Computers do many things, but one thing they don't do is establish religion. That, in brief, is one of the findings of a majority of Supreme Court justices who last week ruled, 6-3, to uphold a federal program that lends computers, software and library books to American schools, whether they be public, private or, in the case under consideration, parochial. The ruling which is the sixth consecutive Supreme Court decision to sustain public aid to religious schools has left school-choice advocates heartened and hopeful that they may one day see the legalization of schoolvouchers for religious-school tuition.

The program under review this time, known as Chapter 2, works by distributing federal money to state and local governments for the purchase of educational equipment. The local authorities then loan the equipment to all schools within their boundaries, basing the extent of their loans upon the number of children enrolled in each school. In the case before the court, Mitchell vs. Helms, the question was whether implementing Chapter 2 in a suburb of New Orleans, where 41 out of the 46 private schools are parochial, constituted a government act of religious indoctrination. Quite logically, a majority of justices concluded that it did not. Indeed, if the government were to exclude religiously affiliated schools from receiving Chapter 2 aid, there would be a compelling case to be made alleging religious discrimination.

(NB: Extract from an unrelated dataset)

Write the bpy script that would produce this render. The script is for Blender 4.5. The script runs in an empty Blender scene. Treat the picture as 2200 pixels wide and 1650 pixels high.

Writing for a plurality, Justice Clarence Thomas invoked the guiding "principle of neutrality" to uphold federal aid to religious schools. "If the religious, irreligious, and a religious are all alike eligible for governmental aid," Justice Thomas wrote, "no one would conclude that any indoctrination that any recipient conducts has been done at the behest of the government."

In Mitchell vs. Helms, the purpose is both narrowly defined and perfectly profane: computer literacy. But there is potentially a wider application for Justice Thomas's words. With this far-ranging opinion, he has provided a legal rationale for the evenhanded distribution of some form of federal aid for private school vouchers for secular and religious schools alike. As Matthew Berry of the Institute for Justice, a leading advocate for voucher programs, told this newspaper, this latest decision represents "a clear signal" that federal aid is not necessarily unconstitutional when applied to religious schools. Clint Bolick, also of the Institute for Justice, explained it this way to the New York Times: This decision "fits into a growing sense that public education can take place outside of the public schools." He added that it also injects a welcome flexibility into public policy "in terms of aid following students" rather than simply pouring into the public schools, a comfortably graspable way of thinking about an issue that is sure to be found in the spotlight during this election year.